Литературные мистификации или романы с ключом нарушают правила игры, смешивая мир фикциональный с миром реальным. В результате тот и другой миры выступают под индексом реальных или, точнее, становятся гиперреальностью в смысле Бодрийяра, то есть реальностью и симулякром, между которыми невозможно провести различие; виртуальный мир оказывается реальнее, чем действительный [459]. Процесс порождения виртуального мира влечет за собой ролевую игру, освобожденную от телесности. Жители виртуального мира, являющиеся одновременно его творцами, избавлены от своей телесной оболочки. Виртуальное, подобно фантастическому, может рассматриваться как «альтернативный жанр» (Лахманн) [460]по отношению к фиктивному.
1. Литературная мистификация
1.1. Вопросы теории
Из множества примеров литературной мистификации, которые дает русская литература [461], мы остановимся лишь на фигуре Валерия Брюсова, заслуживающей особого внимания, ибо роль и положение организатора литературного процесса Брюсов обеспечил себе и закрепил за собой именно благодаря мистификации. Отличие Брюсова от других мистификаторов [462]заключается в том, что он не прячется на заднем плане в качестве анонимного автора, а ведет открытую игру с амбивалентностью реального и фиктивного авторства, причем ставкой в этой игре является его личная власть над литературой.

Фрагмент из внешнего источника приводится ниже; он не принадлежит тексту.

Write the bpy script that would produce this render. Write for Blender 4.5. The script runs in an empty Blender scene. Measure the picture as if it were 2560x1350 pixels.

Хотя теория литературной мистификации и развивалась на фоне таких понятий, как подделка и псевдоним, ни с тем, ни с другим мистификация не совпадает. По определению Евгения Ланна, о мистификации можно говорить в том случае, «если в манере автора создается произведение новое» (Ланн, 1930, 14). Слова «в манере автора» особенно важны; они подчеркивают тот факт, что пересоздается не только объект – текст, но и субъект – воображаемый его создатель (Там же, 54).